CHALLENGE.
Find the lines with the string "scene" and return them.

= = = = =

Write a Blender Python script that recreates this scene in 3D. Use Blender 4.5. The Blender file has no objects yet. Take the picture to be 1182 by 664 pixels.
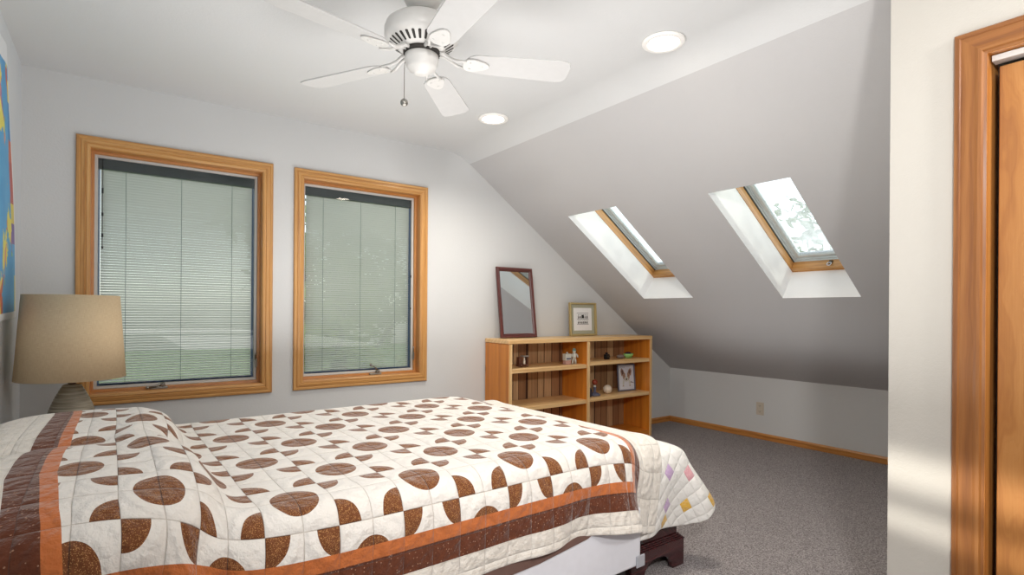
import bpy, bmesh, math, random
import numpy as np
from mathutils import Matrix, Vector
random.seed(7); rng = np.random.default_rng(5)
C = bpy.context.scene.collection
R = math.radians

# ------------------------------------------------------------------ room measurements (metres)
CAM_H = 1.173
YB = 3.798            # window wall
XL = -0.406           # wall behind the bed head
XK = 4.880            # low knee wall under the slope
XS = 2.218            # where the flat ceiling meets the slope
ZC = 2.44             # flat ceiling height
ZK = 0.577            # knee wall height
XC = 2.06             # closet wall
YC = 0.728            # its free corner
YR = -1.3             # wall behind the camera
TH = math.atan2(ZC - ZK, XK - XS)
ES = Vector((math.cos(TH), 0, -math.sin(TH)))      # down the slope
EN = Vector((math.sin(TH), 0, math.cos(TH)))       # outwards through the slope
SL = math.hypot(XK - XS, ZC - ZK)

def slope_pt(s, y, d=0.0):
    return Vector((XS, 0, ZC)) + ES * s + EN * d + Vector((0, y, 0))

# ------------------------------------------------------------------ node helpers
class NT:
    def __init__(self, name):
        self.m = bpy.data.materials.new(name); self.m.use_nodes = True
        self.t = self.m.node_tree; self.t.nodes.clear()
        self.out = self.n('ShaderNodeOutputMaterial')
    def n(self, typ, **kw):
        nd = self.t.nodes.new(typ)
        for k, v in kw.items(): setattr(nd, k, v)
        return nd
    def link(self, a, b): self.t.links.new(a, b)
    def put(self, sock, v):
        if v is None: return
        if hasattr(v, 'is_output') or isinstance(v, bpy.types.NodeSocket): self.link(v, sock)
        else: sock.default_value = v
    def math(self, op, a, b=None, c=None, clamp=False):
        nd = self.n('ShaderNodeMath', operation=op, use_clamp=clamp)
        for i, v in enumerate((a, b, c)): self.put(nd.inputs[i], v)
        return nd.outputs[0]
    def mix(self, f, a, b, blend='MIX'):
        nd = self.n('ShaderNodeMix', data_type='RGBA', blend_type=blend)
        self.put(nd.inputs[0], f); self.put(nd.inputs[6], rgb(a)); self.put(nd.inputs[7], rgb(b))
        return nd.outputs[2]
    def coord(self, which='Object'):
        return self.n('ShaderNodeTexCoord').outputs[which]
    def map(self, v, scale=(1, 1, 1), loc=(0, 0, 0)):
        nd = self.n('ShaderNodeMapping'); self.link(v, nd.inputs[0])
        nd.inputs['Location'].default_value = loc; nd.inputs['Scale'].default_value = scale
        return nd.outputs[0]
    def noise(self, v, scale, detail=3, rough=.5, dist=0):
        nd = self.n('ShaderNodeTexNoise'); self.put(nd.inputs['Vector'], v)
        nd.inputs['Scale'].default_value = scale; nd.inputs['Detail'].default_value = detail
        nd.inputs['Roughness'].default_value = rough; nd.inputs['Distortion'].default_value = dist
        return nd.outputs['Fac']
    def voronoi(self, v, scale, out='Distance', rand=1):
        nd = self.n('ShaderNodeTexVoronoi'); self.put(nd.inputs['Vector'], v)
        nd.inputs['Scale'].default_value = scale; nd.inputs['Randomness'].default_value = rand
        return nd.outputs[out]
    def ramp(self, f, stops, interp='LINEAR'):
        nd = self.n('ShaderNodeValToRGB'); self.put(nd.inputs[0], f); cr = nd.color_ramp
        cr.interpolation = interp
        while len(cr.elements) < len(stops): cr.elements.new(.5)
        for e, (p, c) in zip(cr.elements, stops): e.position = p; e.color = rgb(c)
        return nd.outputs[0]
    def sep(self, v):
        nd = self.n('ShaderNodeSeparateXYZ'); self.link(v, nd.inputs[0]); return nd.outputs
    def comb(self, x, y, z=0.0):
        nd = self.n('ShaderNodeCombineXYZ')
        for i, v in enumerate((x, y, z)): self.put(nd.inputs[i], v)
        return nd.outputs[0]
    def bump(self, h, strength=.3, dist=.01):
        nd = self.n('ShaderNodeBump'); self.link(h, nd.inputs['Height'])
        nd.inputs['Strength'].default_value = strength; nd.inputs['Distance'].default_value = dist
        return nd.outputs[0]
    def bsdf(self, color, rough=.5, normal=None, **kw):
        nd = self.n('ShaderNodeBsdfPrincipled')
        self.put(nd.inputs['Base Color'], rgb(color)); self.put(nd.inputs['Roughness'], rough)
        if normal is not None: self.link(normal, nd.inputs['Normal'])
        for k, v in kw.items(): self.put(nd.inputs[k.replace('_', ' ')], v)
        return nd.outputs[0]
    def done(self, sh):
        self.link(sh, self.out.inputs[0]); return self.m

def lin(c):
    return c / 12.92 if c <= .04045 else ((c + .055) / 1.055) ** 2.4
def hexc(r, g, b):                       # 0..255 display values
    return (lin(r / 255), lin(g / 255), lin(b / 255), 1)
def rgb(v):
    if isinstance(v, (tuple, list)) and len(v) == 3: return hexc(*v)
    return v

def plain(name, col, rough=.5, metal=0.0, noise=0.0, scale=30, bump=0.0, bscale=200, **kw):
    t = NT(name); o = t.coord()
    c = col
    f = t.noise(o, scale, 3)
    k = max(noise, .02)
    dark = tuple(x * (1 - k) for x in col); light = tuple(min(255, x * (1 + k)) for x in col)
    c = t.mix(f, dark, light)
    nm = t.bump(t.noise(o, bscale, 2), bump, .004) if bump else None
    return t.done(t.bsdf(c, rough, nm, Metallic=metal, **kw))

def wood(name, light, mid, dark, rough=.38, gscale=1.0, knots=0.0, figure=False, var=0.0, ring_amt=.14):
    """grain runs along U of the mesh UV (metres)"""
    t = NT(name); uv = t.coord('UV')
    warp = t.noise(t.map(uv, (2.2, 9, 1)), 1.6, 2)
    u, v, _ = t.sep(uv)
    vv = t.math('ADD', t.math('MULTIPLY', v, 1.0), t.math('MULTIPLY', warp, .035 if not figure else .16))
    g1 = t.noise(t.comb(t.math('MULTIPLY', u, 1.3 * gscale), t.math('MULTIPLY', vv, 55 * gscale)), 1.0, 4, .6)
    g2 = t.noise(t.comb(t.math('MULTIPLY', u, 14 * gscale), t.math('MULTIPLY', v, 520 * gscale)), 1.0, 2)
    ring = t.math('SINE', t.math('MULTIPLY', vv, (170 if not figure else 110) * gscale))
    ring = t.math('MULTIPLY_ADD', ring, .5, .5)
    f = t.math('ADD', t.math('MULTIPLY', g1, .72), t.math('MULTIPLY', g2, .18))
    f = t.math('ADD', f, t.math('MULTIPLY', ring, ring_amt))
    c = t.ramp(f, [(.28, dark), (.52, mid), (.76, light)])
    if var:
        c = t.mix(t.math('MULTIPLY', t.noise(t.comb(t.math('MULTIPLY', u, .7), t.math('MULTIPLY', v, 3)), 1.5, 2), var), c, dark)
    if knots:
        kd = t.voronoi(t.comb(t.math('MULTIPLY', u, 2.4), t.math('MULTIPLY', v, 5.5)), 1.0)
        kf = t.math('SUBTRACT', 1.0, t.math('SMOOTH_MIN', t.math('DIVIDE', kd, knots), 1.0, .2), clamp=True)
        c = t.mix(kf, c, (62, 28, 12))
    nm = t.bump(f, .12, .002)
    return t.done(t.bsdf(c, rough, nm, Coat_Weight=.25, Coat_Roughness=.2))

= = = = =

CORRECT RESPONSE.
Write a Blender Python script that recreates this scene in 3D. Use Blender 4.5. The Blender file has no objects yet. Take the picture to be 1182 by 664 pixels.
C = bpy.context.scene.collection